JAN078263 CAPTAIN AMERICA 2ND PTG EPTING VAR #25 CW $3.99
FEB078049 BUFFY THE VAMPIRE SLAYER VAR CVR NEW PTG #1 (PP #759) $2.99
FEB073431 DON'T GO WHERE I CANT FOLLOW GN (MR) $17.95
You can get a second shot at the serial comic book issues that were the focus of much discussion all month -- Captain America eating a bullet in Captain America #25, and the continuation of the Buffy saga Buffy the Vampire Slayer Season Eight #1 -- and/or another chance to buy one of the books everyone should be talking about right now, Anders Nilsen's Don't Go Where I Can't Follow.

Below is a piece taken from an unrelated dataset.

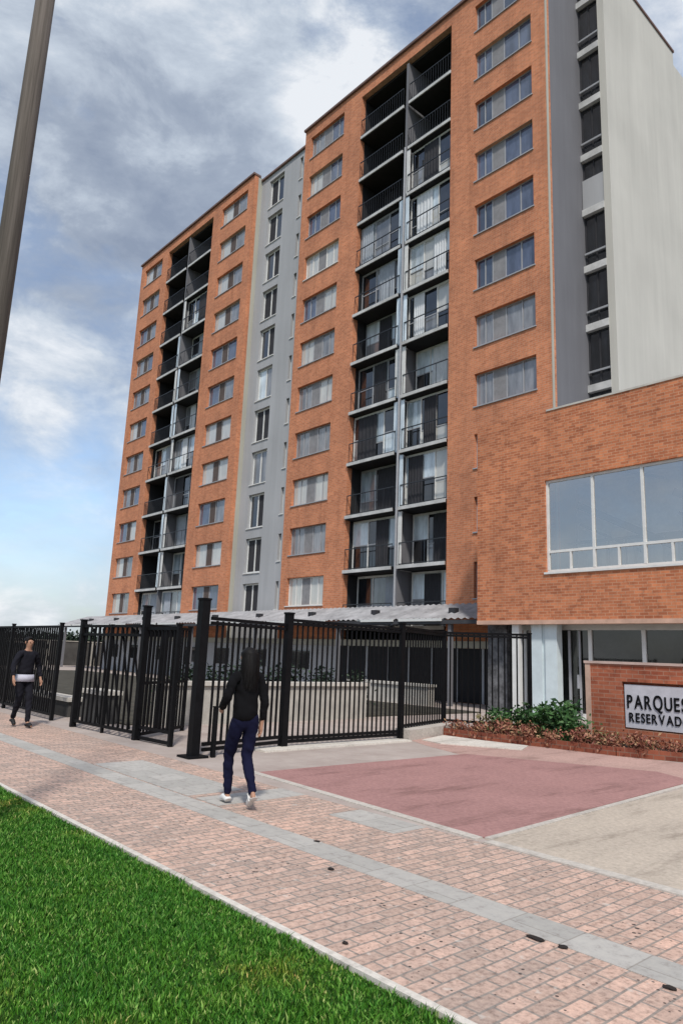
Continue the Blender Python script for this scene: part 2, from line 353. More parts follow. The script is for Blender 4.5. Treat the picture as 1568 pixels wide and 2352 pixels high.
# lawn
def grass_base():
    m = MatB('lawn_soil', 0.95, 0.1); n = m.noise(2.2, 6, 0.7)
    m.color(m.ramp(n, [(0.3, (0.018, 0.045, 0.008)), (0.7, (0.04, 0.085, 0.014))])); return m.m
struct('lawn', MB().box(-80, 40, -60, 2.73, -0.05, -0.012), grass_base())
def grass_blades():
    rng = np.random.default_rng(3)
    n0 = 330000
    x = rng.uniform(-13, -1.0, n0); y = rng.uniform(0.55, 2.725, n0)
    dx = x * cr.x + y * cr.y - (CAMZ) * cr.z; dy = x * cu.x + y * cu.y - CAMZ * cu.z; dd = x * fw.x + y * fw.y - CAMZ * fw.z
    px = 784 + dx / dd * 1614.59; py = 1176 - dy / dd * 1614.59
    keep = (dd > 0.3) & (px > -160) & (px < 1300) & (py < 2560)
    dist = np.sqrt(x * x + y * y); keep &= rng.uniform(0, 1, n0) < np.clip(5.5 / dist, 0.12, 1) ** 1.2
    x = x[keep]; y = y[keep]; n = len(x)
    hgt = rng.uniform(0.016, 0.046, n) * (0.8 + 0.25 * np.sin(x * 5.1) * np.cos(y * 7.3) + 0.30 * np.sin(x * 31 + 2 * np.sin(y * 17)) * np.sin(y * 37 + 2 * np.cos(x * 23))); wid = rng.uniform(0.0022, 0.0046, n) * 1.1
    a = rng.uniform(0, 2 * np.pi, n); la = rng.uniform(0, 2 * np.pi, n); lean = rng.uniform(0.15, 0.9, n) * hgt
    lim = 2.735 - y; 
    vx = np.cos(a) * wid; vy = np.sin(a) * wid; bx = np.cos(la) * lean; by = np.sin(la) * lean
    by = np.minimum(by, lim * 0.9 + rng.uniform(0.0, 0.045, n) ** 1.0)
    z0 = -0.013
    V = np.empty((n, 5, 3), np.float32)
    V[:, 0] = np.stack([x - vx, y - vy, np.full(n, z0)], 1); V[:, 1] = np.stack([x + vx, y + vy, np.full(n, z0)], 1)
    V[:, 2] = np.stack([x + vx * .8 + bx * .35, y + vy * .8 + by * .35, z0 + hgt * .6], 1); V[:, 3] = np.stack([x - vx * .8 + bx * .35, y - vy * .8 + by * .35, z0 + hgt * .6], 1)
    V[:, 4] = np.stack([x + bx, y + by, z0 + hgt], 1)
    me = bpy.data.meshes.new('grass'); me.vertices.add(n * 5); me.vertices.foreach_set('co', V.ravel())
    idx = np.arange(n)[:, None] * 5; loops = np.concatenate([idx + np.array([[0, 1, 2, 3]]), idx + np.array([[3, 2, 4]])], 1).ravel().astype(np.int32)
    me.loops.add(len(loops)); me.loops.foreach_set('vertex_index', loops)
    st = np.stack([np.arange(n) * 7, np.arange(n) * 7 + 4], 1).ravel().astype(np.int32)
    me.polygons.add(n * 2); me.polygons.foreach_set('loop_start', st); me.update(calc_edges=True)
    m = MatB('grass_blades', 0.65, 0.25)
    g = m.N.new('ShaderNodeNewGeometry'); c1 = m.ramp(g.outputs['Random Per Island'], [(0.0, (0.012, 0.055, 0.006)), (0.4, (0.04, 0.135, 0.012)), (0.8, (0.09, 0.22, 0.025)), (0.93, (0.20, 0.34, 0.08)), (1.0, (0.36, 0.38, 0.16))])
    big = m.ramp(m.noise(1.4, 5, 0.65), [(0.36, (0.65, 0.92, 0.7)), (0.50, (0.95, 1.1, 0.85)), (0.60, (1.2, 1.15, 0.95)), (0.70, (2.4, 1.15, 1.15))])
    m.color(m.mix(1.0, c1, big, 'MULTIPLY')); me.materials.append(m.m)
    o = link('grass', me); tag(o, 'short bright green grass of the lawn in the near corner', 'grass', kind='stuff')
grass_blades()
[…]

JAN073666 HOUDINI HANDCUFF KING CENTER OF CARTOON STUDIES HC BOOK $16.99
Jason Lutes and Nick Bertozzi are smart to have released their straightforward, through the prism of a single day biography with CCS and the Disney folks during a moment in which people are actually talking about Harry Houdini again. How'd they manage that? Will we someday soon dig up the body of Satchel Paige?

NOV063528 OH SKINNAY HC $24.95
A new version of a 1913 book that looks like the 1913 book, Drawn & Quarterly's Oh Skin-nay! is a collaboration between the cartoonist Clare Briggs and the poet Wilbur Nesbit that looks at a year in a small town through a youth's eyes and activities. If you've read any essays, histories or novels from the first half of the 20th century, you'll recall how affectionately most people of that era remember being a kid in the pre-World War I era -- with its mix of outdoor and city activities, and America's slow reclamation of sport from its scariest, most violent elements. I look forward to this.

*****

The full list of this week's releases, including some titles with multiple cover variations and a long, impressive list of toys and other stuff that isn't comics, can be found here. Despite this official list there's no guarantee a comic will show up in the stores as promised, or in all of the stores as opposed to just a few. Also, stores choose what they carry and don't carry.

To find your local comic book store, check this list; and for one I can personally recommend because I've shopped there, try this.

The above titles are listed with their Diamond order code in the first field, which may assist you in finding comics at your shop or having them order something for you they don't have in-stock.

If I didn't list your new comic, it's not because I missed it by accident or that our tastes differ. It's because I hate you.